> COLLECTED MATERIAL:
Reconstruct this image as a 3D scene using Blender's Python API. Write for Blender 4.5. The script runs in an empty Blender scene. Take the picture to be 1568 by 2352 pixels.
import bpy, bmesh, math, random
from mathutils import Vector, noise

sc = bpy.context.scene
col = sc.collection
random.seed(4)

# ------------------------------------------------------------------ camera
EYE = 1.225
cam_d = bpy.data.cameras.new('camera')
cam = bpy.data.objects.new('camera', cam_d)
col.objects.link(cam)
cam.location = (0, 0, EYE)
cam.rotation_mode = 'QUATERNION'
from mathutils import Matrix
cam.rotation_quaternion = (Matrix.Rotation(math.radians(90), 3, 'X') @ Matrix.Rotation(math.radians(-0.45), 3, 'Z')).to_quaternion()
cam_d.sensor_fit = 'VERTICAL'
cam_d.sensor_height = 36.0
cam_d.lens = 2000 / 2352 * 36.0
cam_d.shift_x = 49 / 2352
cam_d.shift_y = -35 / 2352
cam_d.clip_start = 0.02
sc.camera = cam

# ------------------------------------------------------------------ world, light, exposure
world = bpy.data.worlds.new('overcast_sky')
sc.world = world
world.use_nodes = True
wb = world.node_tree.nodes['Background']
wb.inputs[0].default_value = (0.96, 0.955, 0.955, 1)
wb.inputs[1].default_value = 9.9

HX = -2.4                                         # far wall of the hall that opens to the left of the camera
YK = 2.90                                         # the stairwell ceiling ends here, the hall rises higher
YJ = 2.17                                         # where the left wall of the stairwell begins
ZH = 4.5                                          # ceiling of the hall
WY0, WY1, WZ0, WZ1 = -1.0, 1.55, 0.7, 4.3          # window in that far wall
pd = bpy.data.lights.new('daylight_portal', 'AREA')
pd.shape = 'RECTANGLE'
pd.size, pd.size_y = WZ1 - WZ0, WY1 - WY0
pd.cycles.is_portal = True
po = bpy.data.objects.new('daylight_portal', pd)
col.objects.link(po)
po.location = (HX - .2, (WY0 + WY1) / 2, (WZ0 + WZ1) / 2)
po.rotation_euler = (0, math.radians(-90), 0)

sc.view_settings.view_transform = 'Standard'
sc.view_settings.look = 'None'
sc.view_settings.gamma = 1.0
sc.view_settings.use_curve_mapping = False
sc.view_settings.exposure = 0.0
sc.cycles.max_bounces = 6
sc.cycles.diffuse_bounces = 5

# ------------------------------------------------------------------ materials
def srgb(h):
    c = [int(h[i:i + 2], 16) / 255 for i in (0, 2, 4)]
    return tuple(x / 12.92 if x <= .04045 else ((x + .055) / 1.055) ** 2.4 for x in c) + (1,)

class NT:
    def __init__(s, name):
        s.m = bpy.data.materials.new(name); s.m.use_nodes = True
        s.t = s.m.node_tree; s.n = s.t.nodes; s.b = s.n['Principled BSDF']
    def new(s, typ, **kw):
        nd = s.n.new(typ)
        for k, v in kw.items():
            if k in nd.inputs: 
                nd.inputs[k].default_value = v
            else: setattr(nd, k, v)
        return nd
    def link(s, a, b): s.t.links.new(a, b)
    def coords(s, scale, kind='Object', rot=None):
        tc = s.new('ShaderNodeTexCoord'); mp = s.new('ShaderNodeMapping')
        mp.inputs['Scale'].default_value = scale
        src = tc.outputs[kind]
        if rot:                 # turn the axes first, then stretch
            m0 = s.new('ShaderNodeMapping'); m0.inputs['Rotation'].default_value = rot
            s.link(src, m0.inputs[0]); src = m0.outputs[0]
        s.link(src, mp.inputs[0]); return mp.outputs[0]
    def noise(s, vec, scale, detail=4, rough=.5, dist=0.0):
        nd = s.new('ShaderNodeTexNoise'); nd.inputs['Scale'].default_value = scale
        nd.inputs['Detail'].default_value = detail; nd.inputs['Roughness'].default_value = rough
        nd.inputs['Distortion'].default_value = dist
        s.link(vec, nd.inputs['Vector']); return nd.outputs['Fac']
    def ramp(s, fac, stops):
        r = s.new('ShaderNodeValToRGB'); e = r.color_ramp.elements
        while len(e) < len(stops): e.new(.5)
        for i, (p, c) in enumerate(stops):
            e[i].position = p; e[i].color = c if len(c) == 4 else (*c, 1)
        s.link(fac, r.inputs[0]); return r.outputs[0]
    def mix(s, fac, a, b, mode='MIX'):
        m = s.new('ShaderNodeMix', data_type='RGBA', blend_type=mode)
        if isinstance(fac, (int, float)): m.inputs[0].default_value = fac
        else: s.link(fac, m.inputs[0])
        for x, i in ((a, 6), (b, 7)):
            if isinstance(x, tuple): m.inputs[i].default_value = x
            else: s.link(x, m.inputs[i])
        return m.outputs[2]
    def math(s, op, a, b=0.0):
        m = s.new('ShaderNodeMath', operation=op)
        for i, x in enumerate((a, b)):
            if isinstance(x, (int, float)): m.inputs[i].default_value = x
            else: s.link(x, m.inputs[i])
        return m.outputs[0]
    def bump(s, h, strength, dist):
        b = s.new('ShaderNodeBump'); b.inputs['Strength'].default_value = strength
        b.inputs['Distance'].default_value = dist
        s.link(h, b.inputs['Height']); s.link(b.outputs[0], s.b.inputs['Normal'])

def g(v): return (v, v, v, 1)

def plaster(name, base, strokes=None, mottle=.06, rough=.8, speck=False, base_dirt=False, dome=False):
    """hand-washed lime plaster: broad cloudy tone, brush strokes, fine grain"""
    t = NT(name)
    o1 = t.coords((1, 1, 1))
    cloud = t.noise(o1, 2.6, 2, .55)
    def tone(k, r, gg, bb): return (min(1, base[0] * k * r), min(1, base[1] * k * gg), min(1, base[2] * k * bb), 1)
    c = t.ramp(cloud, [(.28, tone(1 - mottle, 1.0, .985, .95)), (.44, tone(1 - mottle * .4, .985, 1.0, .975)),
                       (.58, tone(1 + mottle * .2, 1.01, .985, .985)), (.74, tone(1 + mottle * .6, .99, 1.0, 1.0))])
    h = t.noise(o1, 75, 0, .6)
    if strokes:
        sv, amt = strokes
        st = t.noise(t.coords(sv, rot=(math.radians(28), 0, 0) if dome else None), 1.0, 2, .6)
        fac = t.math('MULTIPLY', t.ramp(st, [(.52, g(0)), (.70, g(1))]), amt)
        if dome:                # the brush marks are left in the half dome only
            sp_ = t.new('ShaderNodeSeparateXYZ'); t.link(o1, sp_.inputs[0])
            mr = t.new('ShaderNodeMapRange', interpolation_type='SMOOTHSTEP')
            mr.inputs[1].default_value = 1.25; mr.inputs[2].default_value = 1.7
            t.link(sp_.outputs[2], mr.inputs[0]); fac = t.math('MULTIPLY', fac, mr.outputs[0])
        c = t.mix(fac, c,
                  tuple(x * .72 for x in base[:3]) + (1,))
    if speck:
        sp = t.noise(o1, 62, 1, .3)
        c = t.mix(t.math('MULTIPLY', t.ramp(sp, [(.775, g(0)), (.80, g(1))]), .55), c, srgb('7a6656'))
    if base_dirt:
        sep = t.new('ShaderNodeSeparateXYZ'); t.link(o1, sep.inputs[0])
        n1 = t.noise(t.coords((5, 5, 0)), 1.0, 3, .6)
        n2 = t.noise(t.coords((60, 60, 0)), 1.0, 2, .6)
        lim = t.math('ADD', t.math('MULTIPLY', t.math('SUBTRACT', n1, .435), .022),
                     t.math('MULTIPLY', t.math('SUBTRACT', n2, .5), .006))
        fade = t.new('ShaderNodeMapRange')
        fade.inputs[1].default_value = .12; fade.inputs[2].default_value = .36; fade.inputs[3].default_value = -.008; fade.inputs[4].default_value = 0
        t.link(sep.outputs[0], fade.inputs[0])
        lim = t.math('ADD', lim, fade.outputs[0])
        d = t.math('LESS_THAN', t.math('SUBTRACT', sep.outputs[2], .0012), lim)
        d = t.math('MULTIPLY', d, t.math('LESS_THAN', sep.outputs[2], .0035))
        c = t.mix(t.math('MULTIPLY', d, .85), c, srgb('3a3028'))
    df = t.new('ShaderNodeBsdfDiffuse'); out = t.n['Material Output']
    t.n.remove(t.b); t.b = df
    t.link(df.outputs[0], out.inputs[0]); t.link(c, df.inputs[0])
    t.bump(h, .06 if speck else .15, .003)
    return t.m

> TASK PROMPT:
Find each line with the string "scene" and copy it out.

> SOLUTION FOR THIS EXERCISE:
Reconstruct this image as a 3D scene using Blender's Python API. Write for Blender 4.5. The script runs in an empty Blender scene. Take the picture to be 1568 by 2352 pixels.
sc = bpy.context.scene